Rise of the Moors is part of a related but distinct movement loosely termed Moorish Sovereign Citizens. Dating in its current form back to the 1990s, the movement is a fusion of Sovereign Citizen ideology with older beliefs fostered by the Moorish Science Temple, a religious sect founded in the early 20th century.

Like the broader Sovereign Citizen movement, Moorish Citizens generally believe they are exempt from contemporary US law. But they tend to ground this in various esoteric Afrocentric beliefs, among them that African-Americans are in fact descended from Moroccans who discovered the US centuries ago, and that they are granted immunity from the law by a (non-existent) treaty between Morocco and the US signed in 1787.
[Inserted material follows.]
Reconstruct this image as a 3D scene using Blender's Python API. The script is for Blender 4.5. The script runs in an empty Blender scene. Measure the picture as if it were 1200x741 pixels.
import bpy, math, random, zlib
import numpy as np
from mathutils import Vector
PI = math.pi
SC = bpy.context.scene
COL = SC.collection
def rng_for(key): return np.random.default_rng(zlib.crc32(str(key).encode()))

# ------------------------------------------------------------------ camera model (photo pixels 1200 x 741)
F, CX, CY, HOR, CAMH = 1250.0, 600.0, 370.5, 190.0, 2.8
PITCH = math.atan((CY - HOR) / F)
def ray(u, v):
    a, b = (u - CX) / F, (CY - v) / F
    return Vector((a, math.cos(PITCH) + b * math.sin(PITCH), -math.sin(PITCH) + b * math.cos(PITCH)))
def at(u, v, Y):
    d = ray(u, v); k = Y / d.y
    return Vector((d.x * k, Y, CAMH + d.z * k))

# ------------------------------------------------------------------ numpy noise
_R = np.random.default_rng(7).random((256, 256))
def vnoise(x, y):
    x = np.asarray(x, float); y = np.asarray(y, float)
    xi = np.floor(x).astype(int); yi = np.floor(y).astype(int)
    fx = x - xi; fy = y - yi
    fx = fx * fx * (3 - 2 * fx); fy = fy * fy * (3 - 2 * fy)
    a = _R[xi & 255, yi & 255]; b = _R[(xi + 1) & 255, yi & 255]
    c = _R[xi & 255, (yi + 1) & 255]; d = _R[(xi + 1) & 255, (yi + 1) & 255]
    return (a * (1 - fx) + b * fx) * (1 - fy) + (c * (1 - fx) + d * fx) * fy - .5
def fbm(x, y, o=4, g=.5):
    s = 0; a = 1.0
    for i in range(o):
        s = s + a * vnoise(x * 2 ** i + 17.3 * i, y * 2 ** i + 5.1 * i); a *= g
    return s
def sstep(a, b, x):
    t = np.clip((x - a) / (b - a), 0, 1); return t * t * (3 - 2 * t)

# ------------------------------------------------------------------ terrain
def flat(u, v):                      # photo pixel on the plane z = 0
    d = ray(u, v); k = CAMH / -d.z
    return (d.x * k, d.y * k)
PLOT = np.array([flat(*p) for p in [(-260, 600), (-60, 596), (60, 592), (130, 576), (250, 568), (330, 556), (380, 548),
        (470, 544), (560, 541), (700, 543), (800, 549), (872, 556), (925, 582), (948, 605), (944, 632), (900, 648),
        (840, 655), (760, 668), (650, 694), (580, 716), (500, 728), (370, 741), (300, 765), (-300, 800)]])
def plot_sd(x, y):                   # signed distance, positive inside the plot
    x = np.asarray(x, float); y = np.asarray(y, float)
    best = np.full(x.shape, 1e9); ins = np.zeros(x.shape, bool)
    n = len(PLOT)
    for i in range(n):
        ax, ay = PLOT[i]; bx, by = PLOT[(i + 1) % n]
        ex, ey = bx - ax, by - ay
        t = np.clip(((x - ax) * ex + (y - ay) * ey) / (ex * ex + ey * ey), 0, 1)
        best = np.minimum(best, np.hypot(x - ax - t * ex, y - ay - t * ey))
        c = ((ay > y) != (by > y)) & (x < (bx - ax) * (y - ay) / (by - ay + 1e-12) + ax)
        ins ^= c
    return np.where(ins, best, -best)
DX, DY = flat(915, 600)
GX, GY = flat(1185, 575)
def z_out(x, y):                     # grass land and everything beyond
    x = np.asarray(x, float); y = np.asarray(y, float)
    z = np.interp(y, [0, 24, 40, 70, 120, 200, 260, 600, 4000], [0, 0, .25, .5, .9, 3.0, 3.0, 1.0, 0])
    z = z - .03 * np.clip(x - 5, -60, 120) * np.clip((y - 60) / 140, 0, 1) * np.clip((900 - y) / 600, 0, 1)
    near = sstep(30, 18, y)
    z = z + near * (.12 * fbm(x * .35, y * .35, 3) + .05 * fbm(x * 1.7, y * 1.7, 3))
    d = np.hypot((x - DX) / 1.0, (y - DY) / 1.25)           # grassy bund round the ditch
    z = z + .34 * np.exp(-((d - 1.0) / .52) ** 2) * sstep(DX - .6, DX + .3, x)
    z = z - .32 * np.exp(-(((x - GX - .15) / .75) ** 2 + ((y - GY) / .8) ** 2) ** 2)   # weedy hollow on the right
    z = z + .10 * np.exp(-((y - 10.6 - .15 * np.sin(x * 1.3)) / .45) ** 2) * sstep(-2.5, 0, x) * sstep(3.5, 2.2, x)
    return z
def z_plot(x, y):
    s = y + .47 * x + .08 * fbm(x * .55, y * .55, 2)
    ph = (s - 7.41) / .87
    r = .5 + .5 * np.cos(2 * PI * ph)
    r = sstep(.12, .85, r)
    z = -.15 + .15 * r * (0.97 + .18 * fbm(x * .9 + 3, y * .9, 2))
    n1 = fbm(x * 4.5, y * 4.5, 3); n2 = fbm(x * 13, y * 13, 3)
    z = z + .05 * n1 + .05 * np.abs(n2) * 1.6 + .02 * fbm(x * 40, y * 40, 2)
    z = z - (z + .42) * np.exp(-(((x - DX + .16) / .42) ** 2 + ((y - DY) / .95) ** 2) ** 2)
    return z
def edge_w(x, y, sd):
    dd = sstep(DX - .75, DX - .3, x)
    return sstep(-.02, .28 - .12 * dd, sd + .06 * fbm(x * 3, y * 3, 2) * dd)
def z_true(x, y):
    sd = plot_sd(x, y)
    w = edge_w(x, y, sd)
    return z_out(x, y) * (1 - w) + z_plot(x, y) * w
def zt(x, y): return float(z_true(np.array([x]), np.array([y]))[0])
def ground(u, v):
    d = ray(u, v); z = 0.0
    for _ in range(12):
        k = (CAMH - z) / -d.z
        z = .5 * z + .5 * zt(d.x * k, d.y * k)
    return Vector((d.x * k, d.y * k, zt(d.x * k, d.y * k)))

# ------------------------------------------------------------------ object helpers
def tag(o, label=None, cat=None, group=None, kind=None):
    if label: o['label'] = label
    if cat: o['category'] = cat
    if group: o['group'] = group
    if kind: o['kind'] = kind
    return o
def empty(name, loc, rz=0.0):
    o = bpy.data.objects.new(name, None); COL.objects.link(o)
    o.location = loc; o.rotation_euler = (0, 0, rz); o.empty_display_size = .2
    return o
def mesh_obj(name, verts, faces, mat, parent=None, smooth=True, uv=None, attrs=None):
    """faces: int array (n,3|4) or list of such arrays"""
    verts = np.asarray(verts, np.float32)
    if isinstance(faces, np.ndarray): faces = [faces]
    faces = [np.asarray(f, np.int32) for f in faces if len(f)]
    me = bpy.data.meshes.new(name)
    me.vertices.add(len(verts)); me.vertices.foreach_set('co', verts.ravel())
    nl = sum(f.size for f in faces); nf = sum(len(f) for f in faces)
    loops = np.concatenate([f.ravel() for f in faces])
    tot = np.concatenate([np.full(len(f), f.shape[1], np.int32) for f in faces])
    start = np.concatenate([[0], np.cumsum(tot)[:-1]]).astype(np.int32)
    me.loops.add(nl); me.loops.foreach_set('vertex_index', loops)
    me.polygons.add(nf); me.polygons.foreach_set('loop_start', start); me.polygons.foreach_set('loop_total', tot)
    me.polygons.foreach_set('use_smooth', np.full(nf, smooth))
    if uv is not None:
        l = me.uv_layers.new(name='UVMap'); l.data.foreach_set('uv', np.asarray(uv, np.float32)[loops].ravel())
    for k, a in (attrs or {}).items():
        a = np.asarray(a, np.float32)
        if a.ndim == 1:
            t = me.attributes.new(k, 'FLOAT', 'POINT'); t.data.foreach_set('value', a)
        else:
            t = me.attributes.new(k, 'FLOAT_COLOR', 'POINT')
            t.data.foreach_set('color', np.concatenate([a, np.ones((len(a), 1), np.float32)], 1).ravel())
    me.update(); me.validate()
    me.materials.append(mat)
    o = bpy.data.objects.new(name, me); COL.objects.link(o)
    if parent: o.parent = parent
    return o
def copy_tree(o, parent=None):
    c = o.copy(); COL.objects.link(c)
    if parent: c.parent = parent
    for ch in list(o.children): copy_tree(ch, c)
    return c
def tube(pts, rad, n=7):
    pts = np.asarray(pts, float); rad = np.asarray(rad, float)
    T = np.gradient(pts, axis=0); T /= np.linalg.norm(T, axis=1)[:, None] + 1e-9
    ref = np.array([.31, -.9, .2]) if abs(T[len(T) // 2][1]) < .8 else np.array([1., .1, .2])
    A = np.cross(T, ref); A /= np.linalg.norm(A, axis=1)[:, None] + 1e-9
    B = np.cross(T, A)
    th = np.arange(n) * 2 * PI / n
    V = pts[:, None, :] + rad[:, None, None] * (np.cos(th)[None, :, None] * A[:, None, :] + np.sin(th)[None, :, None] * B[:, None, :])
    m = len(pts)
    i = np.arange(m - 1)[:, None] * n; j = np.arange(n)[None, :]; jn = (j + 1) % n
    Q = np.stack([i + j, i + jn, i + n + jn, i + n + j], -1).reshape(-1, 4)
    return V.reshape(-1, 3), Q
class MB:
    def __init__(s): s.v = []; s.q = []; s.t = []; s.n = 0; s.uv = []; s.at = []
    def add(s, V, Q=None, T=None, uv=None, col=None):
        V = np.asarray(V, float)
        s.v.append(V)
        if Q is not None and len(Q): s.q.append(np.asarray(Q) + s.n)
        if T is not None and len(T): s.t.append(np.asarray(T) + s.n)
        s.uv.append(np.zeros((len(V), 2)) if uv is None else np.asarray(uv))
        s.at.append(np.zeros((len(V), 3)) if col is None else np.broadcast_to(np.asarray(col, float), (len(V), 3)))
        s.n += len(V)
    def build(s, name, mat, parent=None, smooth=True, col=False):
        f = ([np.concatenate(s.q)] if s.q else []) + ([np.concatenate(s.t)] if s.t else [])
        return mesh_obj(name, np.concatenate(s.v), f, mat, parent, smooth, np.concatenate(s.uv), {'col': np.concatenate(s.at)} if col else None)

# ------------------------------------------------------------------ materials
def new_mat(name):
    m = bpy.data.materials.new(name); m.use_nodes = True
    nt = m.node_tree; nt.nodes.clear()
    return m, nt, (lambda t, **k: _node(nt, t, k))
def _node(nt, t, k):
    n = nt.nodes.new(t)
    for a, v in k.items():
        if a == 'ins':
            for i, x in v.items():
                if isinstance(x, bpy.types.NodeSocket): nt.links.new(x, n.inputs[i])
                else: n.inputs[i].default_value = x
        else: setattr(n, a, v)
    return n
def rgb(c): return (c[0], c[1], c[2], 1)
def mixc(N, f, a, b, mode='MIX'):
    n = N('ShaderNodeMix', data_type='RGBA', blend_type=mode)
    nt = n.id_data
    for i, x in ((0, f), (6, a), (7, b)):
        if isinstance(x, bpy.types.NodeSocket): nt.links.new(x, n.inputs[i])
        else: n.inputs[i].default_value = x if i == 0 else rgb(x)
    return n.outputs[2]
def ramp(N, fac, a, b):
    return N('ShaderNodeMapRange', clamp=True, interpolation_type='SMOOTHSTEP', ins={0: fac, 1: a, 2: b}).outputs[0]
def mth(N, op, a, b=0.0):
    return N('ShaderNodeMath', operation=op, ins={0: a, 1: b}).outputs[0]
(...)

Some in the Moorish Sovereign movement have denied that they are in fact Sovereign Citizens, but according to extremism expert JJ McNab says, this does not necessarily mean much.

“Sovereign Citizens don’t often call themselves that,” she wrote after the Wakefield incident. “Many go out of their way to distance themselves from the label with pat phrases like, ‘There’s no such thing as a sovereign citizen; that’s an oxymoron,’ and strongly worded website disclaimers.”

Another expert on the movement, Mark Pitcavage, told The Boston Herald that Rise of the Moors is unusual because of its apparent interest in paramilitary activity, with the armed-to-the-teeth suspects in the Massachusetts standoff apparently telling police they were en route to Maine for “training”.

As the SPLC writes, Moorish Sovereigns “believe that their status as members of a sovereign nation imparts immunity from federal, state and local authorities” and “use this perceived immunity to justify refusing to pay taxes, buy auto insurance, register their vehicles and to defraud banks and other lending institutions”. And more disturbingly, “this belief in immunity from legal authority has led some Moorish sovereigns to initiate violent confrontations with law enforcement”.